Ultimately, however, the judge found he did not need to decide if a duty of good faith applies in the context of proffer letters because Merz voluntarily signed a proffer letter that “expressly authorize[d] use of derivative evidence”, such as the evidence resulting from the agents’ use of his My Kingdom password. U.S. v. Merz, supra. The judge therefore denied Merz’s motion to dismiss Counts I and IV of the Superseding Indictment. U.S. v. Merz, supra.

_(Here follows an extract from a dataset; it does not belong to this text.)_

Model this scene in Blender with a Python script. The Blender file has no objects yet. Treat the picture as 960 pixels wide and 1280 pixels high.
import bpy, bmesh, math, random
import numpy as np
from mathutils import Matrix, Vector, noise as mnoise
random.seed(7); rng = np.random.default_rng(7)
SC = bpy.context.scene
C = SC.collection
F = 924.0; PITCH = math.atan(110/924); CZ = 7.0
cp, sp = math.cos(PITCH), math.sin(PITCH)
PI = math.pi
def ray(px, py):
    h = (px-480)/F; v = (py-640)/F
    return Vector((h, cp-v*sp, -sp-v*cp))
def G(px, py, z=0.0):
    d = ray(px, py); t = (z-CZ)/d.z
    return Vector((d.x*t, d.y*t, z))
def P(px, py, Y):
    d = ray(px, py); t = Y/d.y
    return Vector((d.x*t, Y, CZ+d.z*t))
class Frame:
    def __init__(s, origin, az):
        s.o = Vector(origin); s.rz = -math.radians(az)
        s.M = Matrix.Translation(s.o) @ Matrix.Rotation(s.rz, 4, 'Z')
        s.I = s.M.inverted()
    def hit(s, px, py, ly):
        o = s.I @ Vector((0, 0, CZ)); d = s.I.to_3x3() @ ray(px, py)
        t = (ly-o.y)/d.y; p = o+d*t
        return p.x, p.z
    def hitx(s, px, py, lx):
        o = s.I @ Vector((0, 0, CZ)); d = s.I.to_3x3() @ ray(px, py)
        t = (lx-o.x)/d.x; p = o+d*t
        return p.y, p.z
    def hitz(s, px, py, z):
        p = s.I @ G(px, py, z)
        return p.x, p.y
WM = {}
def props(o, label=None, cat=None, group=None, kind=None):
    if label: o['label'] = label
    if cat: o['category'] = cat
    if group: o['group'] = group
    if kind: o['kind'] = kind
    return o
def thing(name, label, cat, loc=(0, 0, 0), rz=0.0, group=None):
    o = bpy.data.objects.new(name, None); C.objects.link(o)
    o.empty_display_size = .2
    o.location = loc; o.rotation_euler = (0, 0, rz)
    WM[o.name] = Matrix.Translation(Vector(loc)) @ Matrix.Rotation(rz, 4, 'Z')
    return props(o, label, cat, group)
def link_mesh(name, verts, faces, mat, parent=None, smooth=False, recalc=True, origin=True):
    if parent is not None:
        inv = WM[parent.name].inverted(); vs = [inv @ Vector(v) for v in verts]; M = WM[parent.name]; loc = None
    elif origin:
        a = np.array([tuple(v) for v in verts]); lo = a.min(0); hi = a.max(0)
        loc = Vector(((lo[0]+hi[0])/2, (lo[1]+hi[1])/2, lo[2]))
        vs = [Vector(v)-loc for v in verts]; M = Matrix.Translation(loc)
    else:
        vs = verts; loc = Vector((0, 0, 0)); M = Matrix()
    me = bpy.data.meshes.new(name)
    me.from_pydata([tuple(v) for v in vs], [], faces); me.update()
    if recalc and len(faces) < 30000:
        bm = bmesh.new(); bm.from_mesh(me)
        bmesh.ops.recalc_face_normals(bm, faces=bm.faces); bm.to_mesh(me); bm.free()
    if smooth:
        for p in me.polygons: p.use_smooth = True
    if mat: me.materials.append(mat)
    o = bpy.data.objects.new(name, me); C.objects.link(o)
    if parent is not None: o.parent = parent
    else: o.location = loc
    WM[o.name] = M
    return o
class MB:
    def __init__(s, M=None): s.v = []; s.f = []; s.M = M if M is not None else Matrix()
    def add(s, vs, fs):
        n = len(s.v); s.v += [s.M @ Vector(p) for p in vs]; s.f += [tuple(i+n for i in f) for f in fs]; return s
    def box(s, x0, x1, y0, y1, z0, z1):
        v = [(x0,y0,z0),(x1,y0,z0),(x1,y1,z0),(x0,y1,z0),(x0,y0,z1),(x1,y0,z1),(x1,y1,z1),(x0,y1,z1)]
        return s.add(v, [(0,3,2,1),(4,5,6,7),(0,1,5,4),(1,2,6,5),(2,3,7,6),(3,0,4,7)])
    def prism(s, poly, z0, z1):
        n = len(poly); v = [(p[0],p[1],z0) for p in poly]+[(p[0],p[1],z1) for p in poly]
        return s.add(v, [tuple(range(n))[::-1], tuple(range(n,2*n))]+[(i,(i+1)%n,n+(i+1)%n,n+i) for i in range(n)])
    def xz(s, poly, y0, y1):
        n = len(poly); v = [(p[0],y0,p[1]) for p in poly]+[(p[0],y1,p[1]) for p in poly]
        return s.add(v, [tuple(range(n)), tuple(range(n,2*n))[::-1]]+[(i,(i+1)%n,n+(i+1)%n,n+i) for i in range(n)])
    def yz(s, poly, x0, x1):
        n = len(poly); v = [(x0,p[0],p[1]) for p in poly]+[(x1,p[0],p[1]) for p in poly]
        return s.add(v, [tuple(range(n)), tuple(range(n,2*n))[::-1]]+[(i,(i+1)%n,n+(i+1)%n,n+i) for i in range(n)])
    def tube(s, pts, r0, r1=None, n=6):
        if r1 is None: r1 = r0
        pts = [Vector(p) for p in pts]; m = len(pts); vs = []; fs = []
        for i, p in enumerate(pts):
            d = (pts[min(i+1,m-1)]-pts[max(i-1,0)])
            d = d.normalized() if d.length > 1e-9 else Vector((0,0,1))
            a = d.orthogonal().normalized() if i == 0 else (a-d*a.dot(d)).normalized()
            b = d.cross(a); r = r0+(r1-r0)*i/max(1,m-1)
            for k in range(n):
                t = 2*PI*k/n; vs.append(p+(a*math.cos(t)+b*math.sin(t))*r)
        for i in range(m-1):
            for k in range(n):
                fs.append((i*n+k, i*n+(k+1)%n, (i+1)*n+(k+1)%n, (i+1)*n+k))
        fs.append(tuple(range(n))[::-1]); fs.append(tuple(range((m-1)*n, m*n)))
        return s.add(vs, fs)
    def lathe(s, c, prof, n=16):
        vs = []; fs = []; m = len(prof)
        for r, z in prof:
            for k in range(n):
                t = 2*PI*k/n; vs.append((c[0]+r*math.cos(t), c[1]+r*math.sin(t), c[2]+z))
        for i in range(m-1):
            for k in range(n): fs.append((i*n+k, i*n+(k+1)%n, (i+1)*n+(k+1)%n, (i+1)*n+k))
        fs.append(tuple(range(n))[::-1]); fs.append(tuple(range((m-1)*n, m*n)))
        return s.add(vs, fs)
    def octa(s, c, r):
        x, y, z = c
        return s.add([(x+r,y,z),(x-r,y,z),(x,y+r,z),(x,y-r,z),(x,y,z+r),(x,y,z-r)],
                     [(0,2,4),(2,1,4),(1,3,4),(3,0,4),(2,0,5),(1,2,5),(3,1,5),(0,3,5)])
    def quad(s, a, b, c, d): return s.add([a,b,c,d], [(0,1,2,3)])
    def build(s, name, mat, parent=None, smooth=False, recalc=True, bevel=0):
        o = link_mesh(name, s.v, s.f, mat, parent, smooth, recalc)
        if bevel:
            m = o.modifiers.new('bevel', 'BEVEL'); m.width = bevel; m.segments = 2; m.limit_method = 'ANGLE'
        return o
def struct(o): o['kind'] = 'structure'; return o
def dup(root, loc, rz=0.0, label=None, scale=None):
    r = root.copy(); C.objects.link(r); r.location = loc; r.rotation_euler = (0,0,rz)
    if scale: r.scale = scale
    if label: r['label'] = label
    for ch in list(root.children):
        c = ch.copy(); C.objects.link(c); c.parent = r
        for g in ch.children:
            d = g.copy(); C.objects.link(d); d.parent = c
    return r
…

The judge did not rule on one final argument Merz made: In a different motion, he sought to prevent a witness from testifying at trial because of how the government found about him: “Merz argues government agents, while posing as Merz on the My Kingdom website, revealed information about Merz, particularly his name, to a third party who will testify against Merz at trial.” U.S. v. Merz, supra. Merz apparently argued that the witness should not be allowed to testify because of how the agents discovered him. The court reserved ruling on that issue until the government offered this person as a witness at Merz’s trial. U.S. v. Merz, supra.

As to that witness, the statement of facts I quoted from above said this:

On January 31, 2007, Jonathan Adams signed a consent to allow government agents to assume his online presence. Adams told government agents he jointly administered My Kingdom with Merz. Adams pled guilty to child pornography charges in the United States District Court for the District of New Jersey.

U.S. v. Merz, supra. So maybe Adams is the witness Merz wants to prevent from testifying, given how he was discovered.

I don’t know how common it is for agents (and officers) to use consents to assume someone’s online presence. I’ve found them mentioned in only a handful of reported cases, none of which address the issue I raised in my original post on the topic, i.e., whether they’re a 4th Amendment device or something else.